Net profit for the six months ended June 30 rose 22 percent year-on-year to 927.3 million yuan ($144 million) on revenue of 4.45 billion yuan, up 28.9 percent from the first half of last year. Basic earnings per share shot up 21.9 percent to 37.18 yuan cents from a year ago. The company declared an interim dividend of 26 HK cents per share, a 30 percent increase year-on-year.

The company opened another 295 retail stores during the first half, taking the total to 7,844. ANTA said last year that it plans to operate a total of 8,200 stores by the end of 2011, a goal that the company said remains on target Monday.

Ding Shizhong, chairman and chief executive officer of ANTA, was cautiously optimistic.

"We are optimistic about the market outlook, but we will be cautious in our business," said Ding. He predicted ANTA's same-store sales to grow by marginally higher than mid-single digit rates in 2011. Same store sales recorded high-single digit growth in the first two quarters of this year, according to Ding.

Mark To, head of research at Wing Fung Financial Group, said, however, that it will be impossible for ANTA to maintain its current same store sales because the company "has been expanding too fast in the past several years".

To expected the downtrend in ANTA's gross profit margin to continue due to rising costs for raw materials and excess inventory. The company's gross profit margin inched down to 42.8 percent in the first half from 43.7 percent a year ago.

For China's sporting good industry as a whole, which has shown signs of slowing compared with last year, Ding projected double-digit growth for 2012, but "whether the growth will be high double-digit or low double digit is hard to say," he added.

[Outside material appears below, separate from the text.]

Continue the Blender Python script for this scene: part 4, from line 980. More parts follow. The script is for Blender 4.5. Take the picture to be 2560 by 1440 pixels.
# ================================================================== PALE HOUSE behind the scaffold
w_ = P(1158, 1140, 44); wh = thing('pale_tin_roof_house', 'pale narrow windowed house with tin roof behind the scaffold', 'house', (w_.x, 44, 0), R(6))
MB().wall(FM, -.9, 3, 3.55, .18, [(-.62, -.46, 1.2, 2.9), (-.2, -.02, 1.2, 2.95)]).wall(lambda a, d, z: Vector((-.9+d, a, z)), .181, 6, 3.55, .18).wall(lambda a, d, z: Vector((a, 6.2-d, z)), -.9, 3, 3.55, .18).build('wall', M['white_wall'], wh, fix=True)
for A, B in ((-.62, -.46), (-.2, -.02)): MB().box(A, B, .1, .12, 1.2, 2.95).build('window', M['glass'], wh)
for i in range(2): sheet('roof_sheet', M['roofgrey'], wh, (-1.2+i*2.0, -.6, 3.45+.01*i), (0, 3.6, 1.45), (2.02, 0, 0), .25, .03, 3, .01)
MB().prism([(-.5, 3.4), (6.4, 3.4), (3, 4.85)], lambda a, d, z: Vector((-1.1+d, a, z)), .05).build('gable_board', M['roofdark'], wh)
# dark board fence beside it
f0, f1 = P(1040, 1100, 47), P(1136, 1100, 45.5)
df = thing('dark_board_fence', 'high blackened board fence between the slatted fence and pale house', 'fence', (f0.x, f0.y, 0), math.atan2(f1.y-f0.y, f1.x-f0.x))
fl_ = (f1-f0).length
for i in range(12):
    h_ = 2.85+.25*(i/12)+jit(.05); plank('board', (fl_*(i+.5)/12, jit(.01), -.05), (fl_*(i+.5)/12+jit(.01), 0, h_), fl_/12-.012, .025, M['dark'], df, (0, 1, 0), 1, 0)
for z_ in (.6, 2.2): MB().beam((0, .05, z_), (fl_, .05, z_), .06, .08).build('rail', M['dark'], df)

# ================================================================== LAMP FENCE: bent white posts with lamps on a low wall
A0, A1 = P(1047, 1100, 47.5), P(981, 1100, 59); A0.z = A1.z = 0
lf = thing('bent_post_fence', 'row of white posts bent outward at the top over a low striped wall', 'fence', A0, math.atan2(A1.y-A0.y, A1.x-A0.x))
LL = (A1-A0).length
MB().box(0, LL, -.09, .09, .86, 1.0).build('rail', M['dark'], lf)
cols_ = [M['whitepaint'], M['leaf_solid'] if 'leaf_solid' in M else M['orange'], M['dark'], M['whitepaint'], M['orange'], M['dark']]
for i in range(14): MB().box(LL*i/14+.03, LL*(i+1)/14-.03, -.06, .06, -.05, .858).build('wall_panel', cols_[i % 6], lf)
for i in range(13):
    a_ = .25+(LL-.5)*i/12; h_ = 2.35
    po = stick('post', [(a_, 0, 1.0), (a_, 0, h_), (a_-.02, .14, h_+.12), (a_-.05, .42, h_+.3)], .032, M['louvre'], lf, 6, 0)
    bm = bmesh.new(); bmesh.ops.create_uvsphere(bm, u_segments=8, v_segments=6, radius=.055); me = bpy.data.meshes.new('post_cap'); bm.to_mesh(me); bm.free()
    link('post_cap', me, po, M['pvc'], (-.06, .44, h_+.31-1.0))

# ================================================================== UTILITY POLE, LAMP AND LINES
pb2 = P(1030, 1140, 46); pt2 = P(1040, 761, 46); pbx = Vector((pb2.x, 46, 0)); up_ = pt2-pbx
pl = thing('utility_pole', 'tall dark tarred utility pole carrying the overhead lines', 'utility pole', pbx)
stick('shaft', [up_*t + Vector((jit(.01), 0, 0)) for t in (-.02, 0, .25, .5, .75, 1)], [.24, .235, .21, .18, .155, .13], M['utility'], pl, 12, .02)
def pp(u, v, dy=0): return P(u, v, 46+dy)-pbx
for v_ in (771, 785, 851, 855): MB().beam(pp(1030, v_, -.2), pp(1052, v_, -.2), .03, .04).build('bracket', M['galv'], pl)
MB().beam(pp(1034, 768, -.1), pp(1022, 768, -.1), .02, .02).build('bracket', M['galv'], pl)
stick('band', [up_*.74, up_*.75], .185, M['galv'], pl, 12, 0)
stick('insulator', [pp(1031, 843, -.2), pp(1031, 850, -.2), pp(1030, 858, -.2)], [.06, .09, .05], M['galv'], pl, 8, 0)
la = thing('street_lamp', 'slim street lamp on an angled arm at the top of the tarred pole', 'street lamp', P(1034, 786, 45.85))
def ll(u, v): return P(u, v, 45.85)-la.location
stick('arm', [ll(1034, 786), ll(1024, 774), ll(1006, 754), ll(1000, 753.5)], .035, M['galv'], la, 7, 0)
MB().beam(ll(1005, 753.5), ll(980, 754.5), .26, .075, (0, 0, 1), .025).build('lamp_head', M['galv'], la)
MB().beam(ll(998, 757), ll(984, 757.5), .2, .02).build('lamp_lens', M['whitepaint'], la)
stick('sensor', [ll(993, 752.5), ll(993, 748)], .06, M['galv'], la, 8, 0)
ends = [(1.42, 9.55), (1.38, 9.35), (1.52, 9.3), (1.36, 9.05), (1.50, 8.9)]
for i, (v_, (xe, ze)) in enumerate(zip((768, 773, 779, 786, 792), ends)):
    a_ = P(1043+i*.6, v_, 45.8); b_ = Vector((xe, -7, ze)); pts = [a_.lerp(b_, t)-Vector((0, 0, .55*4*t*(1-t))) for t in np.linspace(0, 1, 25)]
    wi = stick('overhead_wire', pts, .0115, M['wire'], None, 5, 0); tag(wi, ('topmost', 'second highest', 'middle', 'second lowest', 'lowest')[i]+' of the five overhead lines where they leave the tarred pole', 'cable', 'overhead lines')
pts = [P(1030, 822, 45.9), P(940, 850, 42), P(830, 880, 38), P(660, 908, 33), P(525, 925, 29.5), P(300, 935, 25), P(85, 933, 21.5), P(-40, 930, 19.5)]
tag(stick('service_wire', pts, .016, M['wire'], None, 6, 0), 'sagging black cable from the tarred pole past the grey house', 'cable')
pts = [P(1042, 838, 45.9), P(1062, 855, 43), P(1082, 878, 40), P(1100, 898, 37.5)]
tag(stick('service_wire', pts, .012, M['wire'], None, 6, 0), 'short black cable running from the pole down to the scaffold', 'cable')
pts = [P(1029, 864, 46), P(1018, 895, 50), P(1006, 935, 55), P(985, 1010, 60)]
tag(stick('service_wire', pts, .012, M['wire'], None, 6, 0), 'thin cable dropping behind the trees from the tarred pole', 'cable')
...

Competition in the sporting goods industry is intensifying. As home-grown brands like ANTA thrive, global players which set eyes on a bigger share of the Chinese pie are expanding themselves into wider areas of China.

Adidas said several days ago that sales value from the Greater China region jumped 38 percent to 552 million euros in the first half from a year earlier, while the number of its chain stores in China had grown by 400 to 6,000 at end-June from the end of 2010.

But some are losing their edge, such as Li Ning and China Dongxiang, both of which have issued profit warnings recently, alerting of shrinking revenue and margin erosions.

In a note issued on July 7, Li Ning estimated that its overall sales revenue for the first half will decline 5 percent year-on-year, whereas its first-half net profit margin is expected to drop to 6-7 percent from 12.9 percent a year ago.

Share prices of listed sportswear makers including ANTA, Xtep and 361 Degrees plunged following the news as investors were concerned about the sector outlook. The period between July 8 and August 5 saw ANTA shares plummet by 18.4 percent and Xtep tumble 26.3 percent. Li Ning declined by 9.4 percent over the same period.

ANTA shares closed trading Monday in Hong Kong down 0.54 percent at HK$11, valuing the company at HK$27.43billion. The company's shares have dropped 9.9 percent year-to-date.